De alguna extraña manera, parece que hemos acordado entre
nos-otros, que no podría ser tan fácil, que no bastaría únicamente con ser,
pues: ¿cómo no iría a ser un poco más difícil? ¿cómo no se trataría de
alcanzar, o de lograr algo?, ¿cómo no habría algo más que obtener? o, ¿que
superar?, ¿que trascender? Y la pregunta en el fondo es precisamente por qué
habría de ser tan difícil. ¿Por qué hemos creado una narrativa en la que la
vida se trata de luchar por cambiar las cosas? ¿por llegar a algún otro lado,
siempre distinto al que nos encontramos? A menos que en el fondo estemos
eligiendo que sea así, no existe otro motivo por el cual debamos vivir en
función de arreglar o alcanzar algo, ni de llegar a ningún lado.
Es importante reconocer de dónde viene entonces la sensación de
que nunca es suficiente, de que siempre podría ser mejor, o siempre podría
haber un poco más, (tan sólo hay que esforzarse y luchar.) Pues en ese proceso
sacrificamos la posibilidad de habitar este momento tal cual es. Y al
menospreciar el presente, menospreciamos también el regalo de estar vivos,
simplemente vivos.
Y aunque resulte hasta cierto punto ¨saludable¨ contar con un
horizonte hacia el cual dirigirnos, entramos en conflicto con la realidad muy
frecuentemente cuando confundimos el destino, y preferimos llegar a él, por
encima del viaje y del recorrido: con todos los tropiezos que éste trae
consigo, sus idas y venidas, sus ciclos que a veces parecen repetitivos, y por
supuesto, los desvíos del camino.
Hace falta que nos preguntemos quiénes somos nosotros para saber
mejor que la vida cómo han de ser las cosas, y dejemos de imponer a la
naturaleza, nuestra particular manera de ver y de entender lo poco que sabemos
sobre ella.
Hemos desviado nuestra mirada hacia fuera, olvidando quiénes somos
y lo absurdo que resulta medirnos y compararnos unos a otros, cuando sabemos en
el fondo, que cada uno tiene su camino, más aún, su destino.
Si nuestro horizonte a alcanzar no es fruto de un trabajo interior
dedicado y comprometido a descubrir y desvelar nuestro potencial como
individuos, como es natural, perdemos el foco y lo volcamos afuera: tomamos
como referencias ideales de excelencia, perfección, éxito, etc. según nos lo
muestra el mundo y su cultura, la sociedad, la educación, o incluso la
religión. Así es como caemos en la trampa y entramos en el juego de la
comparación: de la imitación y de la envidia.

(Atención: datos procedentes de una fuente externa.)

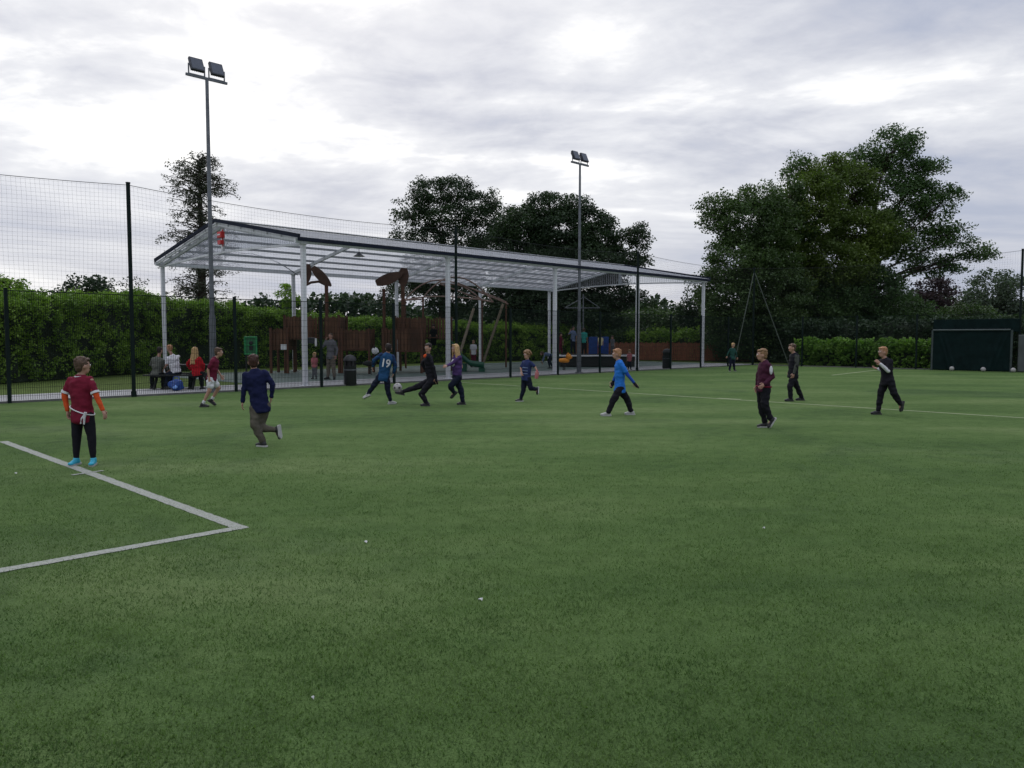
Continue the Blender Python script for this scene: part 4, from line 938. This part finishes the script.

Mientras sigamos buscando afuera la medida de nuestra valía, al
ponerla en perspectiva con el valor que percibimos que tienen, ganan o
pierden los demás, estaremos condenados a vivir conforme a parámetros
ajenos a la singularidad de nuestra naturaleza. Ya no se tratará de
descubrirnos directamente a nosotros mismos, movilizando y expresando el
potencial de nuestra singular manera de ser en la realidad, sino de forzarnos a
convertirnos en algo o en alguien, que se supone debe igualar o superar a otros
en cualquiera que sea nuestra referencia de estima o de valía: el conocimiento,
el dinero, el estatus, el desarrollo espiritual, o cualquier otro campo en
donde la apariencia nos tiente a sobresalir.